TASK PROMPT:
Within the entries below, find the portion that opens with the line containing "Write a Blender" and closes with the line containing "SC.camera = cam". Retype that portion exactly and only.

STORED ROWS:

=======

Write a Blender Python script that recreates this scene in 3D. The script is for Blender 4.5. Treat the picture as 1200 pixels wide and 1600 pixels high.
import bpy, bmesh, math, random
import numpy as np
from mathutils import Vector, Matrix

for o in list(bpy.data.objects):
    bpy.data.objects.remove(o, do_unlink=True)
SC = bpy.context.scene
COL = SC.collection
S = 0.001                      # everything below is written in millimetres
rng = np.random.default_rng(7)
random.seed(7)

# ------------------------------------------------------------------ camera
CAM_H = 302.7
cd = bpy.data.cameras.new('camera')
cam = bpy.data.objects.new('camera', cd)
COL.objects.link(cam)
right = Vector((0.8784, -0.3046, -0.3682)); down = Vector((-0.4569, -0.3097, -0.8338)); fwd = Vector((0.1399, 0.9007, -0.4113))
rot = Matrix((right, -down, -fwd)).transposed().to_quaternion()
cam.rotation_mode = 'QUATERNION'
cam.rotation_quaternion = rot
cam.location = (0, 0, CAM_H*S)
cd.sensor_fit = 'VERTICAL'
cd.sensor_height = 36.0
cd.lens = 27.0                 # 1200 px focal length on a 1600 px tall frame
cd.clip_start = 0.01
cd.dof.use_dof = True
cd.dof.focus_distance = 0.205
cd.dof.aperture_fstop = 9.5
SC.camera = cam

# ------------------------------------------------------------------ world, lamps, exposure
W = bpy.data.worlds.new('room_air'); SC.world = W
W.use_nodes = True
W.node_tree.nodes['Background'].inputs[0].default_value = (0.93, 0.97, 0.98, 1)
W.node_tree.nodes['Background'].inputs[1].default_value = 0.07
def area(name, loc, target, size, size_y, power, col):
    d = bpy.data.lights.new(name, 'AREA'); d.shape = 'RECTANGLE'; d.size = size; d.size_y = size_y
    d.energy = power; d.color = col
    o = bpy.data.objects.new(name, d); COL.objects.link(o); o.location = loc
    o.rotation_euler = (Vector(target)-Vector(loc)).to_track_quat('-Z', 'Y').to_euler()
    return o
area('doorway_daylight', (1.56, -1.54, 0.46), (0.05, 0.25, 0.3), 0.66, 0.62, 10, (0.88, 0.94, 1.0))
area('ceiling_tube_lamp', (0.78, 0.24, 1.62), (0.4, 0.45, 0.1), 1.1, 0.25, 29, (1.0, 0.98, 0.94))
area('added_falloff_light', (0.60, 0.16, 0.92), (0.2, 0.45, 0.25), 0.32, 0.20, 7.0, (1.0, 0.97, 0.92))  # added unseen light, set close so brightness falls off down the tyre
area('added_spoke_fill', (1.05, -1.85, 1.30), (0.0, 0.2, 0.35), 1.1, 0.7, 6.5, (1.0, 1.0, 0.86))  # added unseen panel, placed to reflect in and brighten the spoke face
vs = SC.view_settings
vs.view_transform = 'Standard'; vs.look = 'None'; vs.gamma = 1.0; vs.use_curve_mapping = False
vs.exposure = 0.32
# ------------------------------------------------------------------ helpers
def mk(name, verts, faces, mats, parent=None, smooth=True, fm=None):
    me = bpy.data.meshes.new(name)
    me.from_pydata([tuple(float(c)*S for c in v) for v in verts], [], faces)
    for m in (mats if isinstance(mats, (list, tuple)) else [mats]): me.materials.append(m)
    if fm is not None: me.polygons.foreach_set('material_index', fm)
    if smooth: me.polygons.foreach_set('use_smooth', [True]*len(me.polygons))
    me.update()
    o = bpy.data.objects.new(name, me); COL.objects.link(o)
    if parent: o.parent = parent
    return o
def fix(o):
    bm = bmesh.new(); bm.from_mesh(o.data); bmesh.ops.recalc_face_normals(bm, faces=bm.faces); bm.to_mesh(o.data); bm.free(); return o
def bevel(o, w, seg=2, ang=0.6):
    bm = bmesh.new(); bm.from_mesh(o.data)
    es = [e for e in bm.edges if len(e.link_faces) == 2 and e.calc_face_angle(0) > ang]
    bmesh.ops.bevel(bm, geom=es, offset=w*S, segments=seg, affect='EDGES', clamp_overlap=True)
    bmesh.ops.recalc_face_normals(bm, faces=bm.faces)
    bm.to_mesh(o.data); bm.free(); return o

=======

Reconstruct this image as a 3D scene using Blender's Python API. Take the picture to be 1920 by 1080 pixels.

=======

TASK RESPONSE:
Write a Blender Python script that recreates this scene in 3D. The script is for Blender 4.5. Treat the picture as 1200 pixels wide and 1600 pixels high.
import bpy, bmesh, math, random
import numpy as np
from mathutils import Vector, Matrix

for o in list(bpy.data.objects):
    bpy.data.objects.remove(o, do_unlink=True)
SC = bpy.context.scene
COL = SC.collection
S = 0.001                      # everything below is written in millimetres
rng = np.random.default_rng(7)
random.seed(7)

# ------------------------------------------------------------------ camera
CAM_H = 302.7
cd = bpy.data.cameras.new('camera')
cam = bpy.data.objects.new('camera', cd)
COL.objects.link(cam)
right = Vector((0.8784, -0.3046, -0.3682)); down = Vector((-0.4569, -0.3097, -0.8338)); fwd = Vector((0.1399, 0.9007, -0.4113))
rot = Matrix((right, -down, -fwd)).transposed().to_quaternion()
cam.rotation_mode = 'QUATERNION'
cam.rotation_quaternion = rot
cam.location = (0, 0, CAM_H*S)
cd.sensor_fit = 'VERTICAL'
cd.sensor_height = 36.0
cd.lens = 27.0                 # 1200 px focal length on a 1600 px tall frame
cd.clip_start = 0.01
cd.dof.use_dof = True
cd.dof.focus_distance = 0.205
cd.dof.aperture_fstop = 9.5
SC.camera = cam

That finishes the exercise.